■ Task prompt ■
Pick out the lines in the listing below that contain the word "from" and copy them.

■ Collected data ■
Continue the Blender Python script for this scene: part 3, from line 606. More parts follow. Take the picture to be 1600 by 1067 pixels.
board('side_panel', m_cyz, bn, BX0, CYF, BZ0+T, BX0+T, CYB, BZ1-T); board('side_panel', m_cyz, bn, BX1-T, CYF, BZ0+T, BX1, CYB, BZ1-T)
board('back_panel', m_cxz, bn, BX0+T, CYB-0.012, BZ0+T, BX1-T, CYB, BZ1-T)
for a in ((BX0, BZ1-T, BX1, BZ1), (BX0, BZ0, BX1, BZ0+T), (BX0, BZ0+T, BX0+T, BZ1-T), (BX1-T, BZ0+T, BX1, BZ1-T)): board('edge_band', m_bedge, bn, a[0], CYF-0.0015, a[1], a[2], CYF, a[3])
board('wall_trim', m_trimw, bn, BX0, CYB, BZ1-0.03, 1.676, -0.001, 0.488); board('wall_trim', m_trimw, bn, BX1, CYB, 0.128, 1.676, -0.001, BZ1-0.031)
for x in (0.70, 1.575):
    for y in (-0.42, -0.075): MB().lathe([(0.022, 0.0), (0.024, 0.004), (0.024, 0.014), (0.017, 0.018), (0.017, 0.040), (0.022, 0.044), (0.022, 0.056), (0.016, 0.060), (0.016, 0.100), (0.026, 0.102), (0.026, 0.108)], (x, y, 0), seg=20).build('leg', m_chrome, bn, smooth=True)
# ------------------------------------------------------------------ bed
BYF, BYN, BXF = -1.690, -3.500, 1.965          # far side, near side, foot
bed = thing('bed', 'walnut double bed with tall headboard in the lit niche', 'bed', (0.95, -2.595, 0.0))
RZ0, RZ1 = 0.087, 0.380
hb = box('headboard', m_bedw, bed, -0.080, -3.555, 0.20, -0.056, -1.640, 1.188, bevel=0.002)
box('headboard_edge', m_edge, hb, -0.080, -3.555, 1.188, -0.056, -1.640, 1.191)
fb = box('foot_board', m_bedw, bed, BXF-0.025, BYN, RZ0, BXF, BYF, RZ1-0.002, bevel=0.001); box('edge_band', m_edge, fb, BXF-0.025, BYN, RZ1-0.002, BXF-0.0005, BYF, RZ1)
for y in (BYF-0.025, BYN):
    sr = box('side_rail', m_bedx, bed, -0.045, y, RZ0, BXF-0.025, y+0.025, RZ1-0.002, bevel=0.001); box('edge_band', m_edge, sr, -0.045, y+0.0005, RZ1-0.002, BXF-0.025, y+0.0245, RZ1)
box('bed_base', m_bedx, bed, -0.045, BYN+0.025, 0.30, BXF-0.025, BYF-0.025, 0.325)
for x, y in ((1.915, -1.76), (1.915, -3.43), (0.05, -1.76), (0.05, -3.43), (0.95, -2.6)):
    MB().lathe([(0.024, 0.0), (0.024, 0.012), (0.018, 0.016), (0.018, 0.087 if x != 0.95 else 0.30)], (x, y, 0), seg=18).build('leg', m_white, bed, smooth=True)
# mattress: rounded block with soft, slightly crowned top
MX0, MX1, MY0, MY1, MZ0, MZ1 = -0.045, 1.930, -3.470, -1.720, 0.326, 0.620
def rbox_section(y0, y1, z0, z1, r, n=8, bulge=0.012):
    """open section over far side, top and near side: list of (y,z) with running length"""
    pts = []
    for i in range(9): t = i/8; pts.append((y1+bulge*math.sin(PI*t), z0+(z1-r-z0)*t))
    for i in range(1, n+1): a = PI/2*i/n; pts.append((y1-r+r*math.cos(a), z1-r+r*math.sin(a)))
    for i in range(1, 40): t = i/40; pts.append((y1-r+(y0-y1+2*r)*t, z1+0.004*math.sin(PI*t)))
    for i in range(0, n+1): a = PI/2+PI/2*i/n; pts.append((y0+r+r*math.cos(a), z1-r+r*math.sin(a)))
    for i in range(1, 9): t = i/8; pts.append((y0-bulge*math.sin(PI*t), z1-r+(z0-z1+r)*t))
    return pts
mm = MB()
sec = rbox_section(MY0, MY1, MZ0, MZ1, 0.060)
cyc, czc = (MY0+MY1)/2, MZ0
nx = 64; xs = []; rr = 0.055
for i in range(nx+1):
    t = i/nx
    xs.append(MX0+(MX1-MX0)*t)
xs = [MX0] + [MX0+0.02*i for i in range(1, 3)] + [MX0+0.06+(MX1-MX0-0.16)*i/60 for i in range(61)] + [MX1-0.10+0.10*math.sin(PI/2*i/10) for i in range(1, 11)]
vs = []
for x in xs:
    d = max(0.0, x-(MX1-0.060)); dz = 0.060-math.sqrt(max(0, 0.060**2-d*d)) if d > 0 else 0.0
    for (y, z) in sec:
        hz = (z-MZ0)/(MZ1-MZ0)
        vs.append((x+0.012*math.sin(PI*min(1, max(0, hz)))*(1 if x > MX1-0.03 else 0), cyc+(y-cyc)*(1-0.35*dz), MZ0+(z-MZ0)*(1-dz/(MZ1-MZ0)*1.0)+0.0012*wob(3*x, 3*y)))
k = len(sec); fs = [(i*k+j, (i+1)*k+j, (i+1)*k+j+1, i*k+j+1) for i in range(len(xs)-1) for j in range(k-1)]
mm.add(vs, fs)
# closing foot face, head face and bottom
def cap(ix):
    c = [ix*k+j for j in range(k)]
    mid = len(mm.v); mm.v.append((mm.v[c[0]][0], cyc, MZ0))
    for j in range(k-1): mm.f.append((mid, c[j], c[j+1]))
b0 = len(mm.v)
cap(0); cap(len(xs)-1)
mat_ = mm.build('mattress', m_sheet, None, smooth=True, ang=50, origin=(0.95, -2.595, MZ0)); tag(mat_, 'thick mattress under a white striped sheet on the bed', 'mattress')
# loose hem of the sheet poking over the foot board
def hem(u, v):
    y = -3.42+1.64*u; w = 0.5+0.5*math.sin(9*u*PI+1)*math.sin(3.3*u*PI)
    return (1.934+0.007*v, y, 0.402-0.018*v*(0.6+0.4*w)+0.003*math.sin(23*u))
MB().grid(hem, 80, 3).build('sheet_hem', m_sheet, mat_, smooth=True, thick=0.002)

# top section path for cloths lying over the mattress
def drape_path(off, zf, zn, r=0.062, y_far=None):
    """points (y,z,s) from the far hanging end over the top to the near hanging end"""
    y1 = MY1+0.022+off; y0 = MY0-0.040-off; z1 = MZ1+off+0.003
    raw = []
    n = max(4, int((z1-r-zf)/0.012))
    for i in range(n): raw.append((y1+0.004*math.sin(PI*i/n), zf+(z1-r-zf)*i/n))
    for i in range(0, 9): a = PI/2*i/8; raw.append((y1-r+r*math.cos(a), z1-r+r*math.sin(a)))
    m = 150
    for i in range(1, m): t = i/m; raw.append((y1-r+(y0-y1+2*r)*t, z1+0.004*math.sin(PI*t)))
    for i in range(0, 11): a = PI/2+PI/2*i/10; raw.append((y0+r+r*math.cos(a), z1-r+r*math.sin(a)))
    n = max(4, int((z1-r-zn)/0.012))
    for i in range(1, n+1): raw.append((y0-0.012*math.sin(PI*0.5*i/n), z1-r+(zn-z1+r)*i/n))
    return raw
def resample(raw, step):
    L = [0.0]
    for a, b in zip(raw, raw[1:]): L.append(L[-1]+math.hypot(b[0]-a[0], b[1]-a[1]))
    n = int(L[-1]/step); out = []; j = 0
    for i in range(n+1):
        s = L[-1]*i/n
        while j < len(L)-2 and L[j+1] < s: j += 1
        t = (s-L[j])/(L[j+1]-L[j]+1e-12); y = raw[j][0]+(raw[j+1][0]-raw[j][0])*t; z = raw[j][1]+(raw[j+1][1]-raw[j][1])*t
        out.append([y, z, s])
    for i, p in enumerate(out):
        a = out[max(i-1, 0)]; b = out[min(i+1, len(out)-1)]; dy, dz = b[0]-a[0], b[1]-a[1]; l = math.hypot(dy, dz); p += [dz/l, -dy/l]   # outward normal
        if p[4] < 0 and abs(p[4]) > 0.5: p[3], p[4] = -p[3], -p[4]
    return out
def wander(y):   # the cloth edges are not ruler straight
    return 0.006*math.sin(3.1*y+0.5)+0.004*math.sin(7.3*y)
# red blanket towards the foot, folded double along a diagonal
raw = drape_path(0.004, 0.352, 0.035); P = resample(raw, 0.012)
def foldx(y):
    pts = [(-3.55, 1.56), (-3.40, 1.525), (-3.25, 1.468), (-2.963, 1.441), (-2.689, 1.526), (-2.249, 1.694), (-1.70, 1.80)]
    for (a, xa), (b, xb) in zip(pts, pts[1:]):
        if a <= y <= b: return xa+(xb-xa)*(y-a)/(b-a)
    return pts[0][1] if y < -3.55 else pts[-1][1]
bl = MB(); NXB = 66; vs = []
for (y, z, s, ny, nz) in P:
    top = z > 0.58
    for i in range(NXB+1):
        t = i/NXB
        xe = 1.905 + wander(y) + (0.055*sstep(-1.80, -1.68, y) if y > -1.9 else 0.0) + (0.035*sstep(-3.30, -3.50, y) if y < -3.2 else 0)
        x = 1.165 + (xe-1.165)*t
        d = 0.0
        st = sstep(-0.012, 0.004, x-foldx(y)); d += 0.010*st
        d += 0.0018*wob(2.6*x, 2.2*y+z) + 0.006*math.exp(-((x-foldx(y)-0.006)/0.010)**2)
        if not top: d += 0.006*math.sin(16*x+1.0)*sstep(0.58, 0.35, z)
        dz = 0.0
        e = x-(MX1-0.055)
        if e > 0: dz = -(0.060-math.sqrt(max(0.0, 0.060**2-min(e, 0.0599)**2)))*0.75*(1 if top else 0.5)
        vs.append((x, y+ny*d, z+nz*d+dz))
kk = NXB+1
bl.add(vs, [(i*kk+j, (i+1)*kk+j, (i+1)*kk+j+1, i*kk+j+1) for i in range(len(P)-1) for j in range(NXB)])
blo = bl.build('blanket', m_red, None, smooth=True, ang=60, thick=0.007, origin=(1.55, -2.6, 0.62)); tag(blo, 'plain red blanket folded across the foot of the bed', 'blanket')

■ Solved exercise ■
Continue the Blender Python script for this scene: part 3, from line 606. More parts follow. Take the picture to be 1600 by 1067 pixels.
    """points (y,z,s) from the far hanging end over the top to the near hanging end"""